▸ **Exercise aim**: Skip all pictures, then copy the lines from the start of the data through the line with "return tuple((x /", keeping both ends.

▸ **Data shown**:
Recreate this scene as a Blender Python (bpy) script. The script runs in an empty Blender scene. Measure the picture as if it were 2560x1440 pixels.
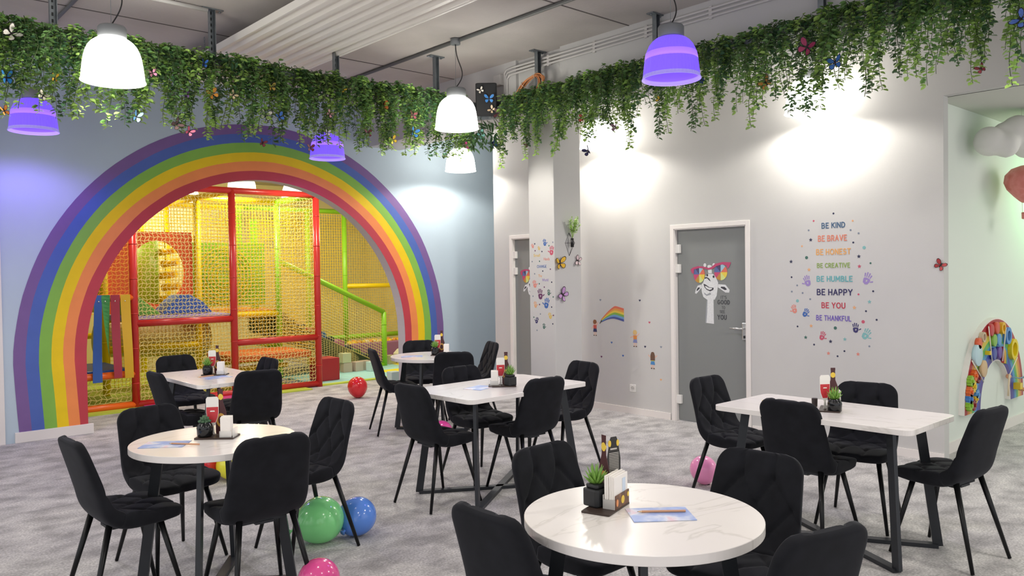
import bpy, bmesh, math, random
from mathutils import Vector, Matrix, noise

S = bpy.context.scene
COL = S.collection
PI = math.pi
R = math.radians

# ------------------------------------------------------------------ camera
cam_data = bpy.data.cameras.new('camera')
cam = bpy.data.objects.new('camera', cam_data)
COL.objects.link(cam)
cam_data.sensor_width = 36.0
cam_data.lens = 36.0 * 1996.3 / 2560.0
cam_data.clip_start = 0.05
cam_data.clip_end = 60
cam.matrix_world = Matrix((
    (0.7432297, 0.0247927, -0.6685768, 0.0),
    (-0.6688727, 0.0054344, -0.7433571, 0.0),
    (-0.0147965, 0.9996778, 0.0206222, 1.58),
    (0, 0, 0, 1)))
S.camera = cam

# ------------------------------------------------------------------ world, exposure
world = bpy.data.worlds.new('hall_daylight')
S.world = world
world.use_nodes = True
wb = world.node_tree.nodes['Background']
wb.inputs[0].default_value = (0.97, 0.97, 1.0, 1)
wb.inputs[1].default_value = 0.78
S.view_settings.view_transform = 'Standard'
S.view_settings.look = 'None'
S.view_settings.gamma = 1.0
S.view_settings.use_curve_mapping = False
S.view_settings.exposure = 0.5
S.cycles.use_denoising = True
S.cycles.max_bounces = 8
S.cycles.sample_clamp_indirect = 6.0
S.cycles.caustics_reflective = False
S.cycles.caustics_refractive = False


def lin(c):
    if isinstance(c, str):
        c = c.lstrip('#')
        c = [int(c[i:i + 2], 16) / 255 for i in (0, 2, 4)]
    return tuple((x / 12.92) if x <= 0.04045 else ((x + 0.055) / 1.055) ** 2.4 for x in c)


LAMP_POS = [  # x, y, kind
    (1.64, 5.82, 'white'), (1.64, 8.22, 'violet'), (4.58, 5.82, 'white'), (4.58, 3.40, 'violet'),
    (4.58, 8.22, 'violet'), (6.52, 8.22, 'white'), (6.52, 3.40, 'white'), (6.52, 5.82, 'white')]
LAMP_Z = 2.90
# unseen fill lights added on the same lamp grid, behind and beside the camera
FILL_REAR = [(1.64, 3.40, 'white'), (1.64, 0.95, 'white'), (4.58, 0.95, 'white'), (-1.3, 5.82, 'white'), (-1.3, 3.4, 'white'),
             (1.64, -1.5, 'white'), (4.58, -1.5, 'white'), (-1.3, 0.95, 'white')]
PLAY_LAMPS = [(4.85, 11.2), (5.95, 11.75), (3.35, 12.4), (4.83, 13.3), (7.2, 11.0), (2.9, 9.6), (5.2, 9.6)]  # last two are unseen, added to brighten the climbing frame's front


def light(name, kind, loc, power, color=(1, 1, 1), **kw):
    d = bpy.data.lights.new(name, kind)
    d.energy = power
    d.color = color
    for k, v in kw.items():
        setattr(d, k, v)
    o = bpy.data.objects.new(name, d)
    COL.objects.link(o)
    o.location = loc
    return o


WARM = (1.0, 0.95, 0.87)
for (lx, ly, kind) in LAMP_POS + FILL_REAR:
    if kind == 'white':
        light('pendant_or_fill_beam', 'SPOT', (lx, ly, LAMP_Z + 0.03), 30 if lx < 3 else (58 if ly < 3 else (36 if lx > 6 else 46)), WARM, spot_size=R(166), spot_blend=0.3, shadow_soft_size=0.07)
    else:
        light('pendant_or_fill_beam', 'SPOT', (lx, ly, LAMP_Z + 0.03), 28 if lx < 3 else 15, (0.36, 0.24, 1.0), spot_size=R(165), spot_blend=0.6, shadow_soft_size=0.1)
for (lx, ly) in PLAY_LAMPS:
    light('playroom_beam', 'POINT', (lx, ly, 2.86), 62 if ly > 10 else 36, (1.0, 0.93, 0.78), shadow_soft_size=0.15)
light('niche_colour_lamp', 'POINT', (9.35, 2.2, 2.25), 6, (0.25, 1.0, 0.3), shadow_soft_size=0.12)
light('niche_ceiling_lamp', 'POINT', (9.4, 0.4, 2.55), 45, (1.0, 0.96, 0.9), shadow_soft_size=0.45)


# ------------------------------------------------------------------ materials
MATS = {}


def mat(name, color, rough=0.5, metal=0.0, spec=0.5, var=0.0, vscale=8.0, bump=0.0, bscale=60.0, sheen=0.0, emit=None,
        estr=1.0, trans=0.0, alpha=1.0, coat=0.0, rnd=0.0):
    if name in MATS:
        return MATS[name]
    m = bpy.data.materials.new(name)
    m.use_nodes = True
    nt = m.node_tree
    b = nt.nodes['Principled BSDF']
    c = lin(color)
    b.inputs['Base Color'].default_value = (*c, 1)
    b.inputs['Roughness'].default_value = rough
    b.inputs['Metallic'].default_value = metal
    b.inputs['Specular IOR Level'].default_value = spec
    b.inputs['Coat Weight'].default_value = coat
    b.inputs['Alpha'].default_value = alpha
    if trans:
        b.inputs['Transmission Weight'].default_value = trans
    if sheen:
        b.inputs['Sheen Weight'].default_value = sheen
        b.inputs['Sheen Roughness'].default_value = 0.45
        b.inputs['Sheen Tint'].default_value = (0.6, 0.62, 0.7, 1)
    if emit:
        b.inputs['Emission Color'].default_value = (*lin(emit), 1)
        b.inputs['Emission Strength'].default_value = estr
    tc = nt.nodes.new('ShaderNodeTexCoord')
    if var:
        n = nt.nodes.new('ShaderNodeTexNoise')
        n.inputs['Scale'].default_value = vscale
        n.inputs['Detail'].default_value = 5
        nt.links.new(tc.outputs['Object'], n.inputs['Vector'])
        r = nt.nodes.new('ShaderNodeValToRGB')
        r.color_ramp.elements[0].position = 0.3
        r.color_ramp.elements[1].position = 0.7
        r.color_ramp.elements[0].color = (*[max(0, x * (1 - var)) for x in c], 1)
        r.color_ramp.elements[1].color = (*[min(1, x * (1 + var)) for x in c], 1)
        nt.links.new(n.outputs['Fac'], r.inputs['Fac'])
        nt.links.new(r.outputs['Color'], b.inputs['Base Color'])
        if rnd:
            oi = nt.nodes.new('ShaderNodeObjectInfo')
            hs = nt.nodes.new('ShaderNodeHueSaturation')
            mr = nt.nodes.new('ShaderNodeMapRange')
            mr.inputs['To Min'].default_value = 1 - rnd
            mr.inputs['To Max'].default_value = 1 + rnd
            nt.links.new(oi.outputs['Random'], mr.inputs['Value'])
            nt.links.new(mr.outputs['Result'], hs.inputs['Value'])
            nt.links.new(r.outputs['Color'], hs.inputs['Color'])
            nt.links.new(hs.outputs['Color'], b.inputs['Base Color'])
    if bump:
        n2 = nt.nodes.new('ShaderNodeTexNoise')
        n2.inputs['Scale'].default_value = bscale
        n2.inputs['Detail'].default_value = 4
        nt.links.new(tc.outputs['Object'], n2.inputs['Vector'])
        bp = nt.nodes.new('ShaderNodeBump')
        bp.inputs['Strength'].default_value = bump
        bp.inputs['Distance'].default_value = 0.01
        nt.links.new(n2.outputs['Fac'], bp.inputs['Height'])
        nt.links.new(bp.outputs['Normal'], b.inputs['Normal'])
    MATS[name] = m
    return m


def emission(name, color, strength):
    if name in MATS:
        return MATS[name]
    m = bpy.data.materials.new(name)
    m.use_nodes = True
    nt = m.node_tree
    nt.nodes.clear()
    e = nt.nodes.new('ShaderNodeEmission')
    e.inputs[0].default_value = (*lin(color), 1)
    e.inputs[1].default_value = strength
    o = nt.nodes.new('ShaderNodeOutputMaterial')
    nt.links.new(e.outputs[0], o.inputs[0])
    MATS[name] = m
    return m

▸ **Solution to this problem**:
Recreate this scene as a Blender Python (bpy) script. The script runs in an empty Blender scene. Measure the picture as if it were 2560x1440 pixels.
import bpy, bmesh, math, random
from mathutils import Vector, Matrix, noise

S = bpy.context.scene
COL = S.collection
PI = math.pi
R = math.radians

# ------------------------------------------------------------------ camera
cam_data = bpy.data.cameras.new('camera')
cam = bpy.data.objects.new('camera', cam_data)
COL.objects.link(cam)
cam_data.sensor_width = 36.0
cam_data.lens = 36.0 * 1996.3 / 2560.0
cam_data.clip_start = 0.05
cam_data.clip_end = 60
cam.matrix_world = Matrix((
    (0.7432297, 0.0247927, -0.6685768, 0.0),
    (-0.6688727, 0.0054344, -0.7433571, 0.0),
    (-0.0147965, 0.9996778, 0.0206222, 1.58),
    (0, 0, 0, 1)))
S.camera = cam

# ------------------------------------------------------------------ world, exposure
world = bpy.data.worlds.new('hall_daylight')
S.world = world
world.use_nodes = True
wb = world.node_tree.nodes['Background']
wb.inputs[0].default_value = (0.97, 0.97, 1.0, 1)
wb.inputs[1].default_value = 0.78
S.view_settings.view_transform = 'Standard'
S.view_settings.look = 'None'
S.view_settings.gamma = 1.0
S.view_settings.use_curve_mapping = False
S.view_settings.exposure = 0.5
S.cycles.use_denoising = True
S.cycles.max_bounces = 8
S.cycles.sample_clamp_indirect = 6.0
S.cycles.caustics_reflective = False
S.cycles.caustics_refractive = False


def lin(c):
    if isinstance(c, str):
        c = c.lstrip('#')
        c = [int(c[i:i + 2], 16) / 255 for i in (0, 2, 4)]
    return tuple((x / 12.92) if x <= 0.04045 else ((x + 0.055) / 1.055) ** 2.4 for x in c)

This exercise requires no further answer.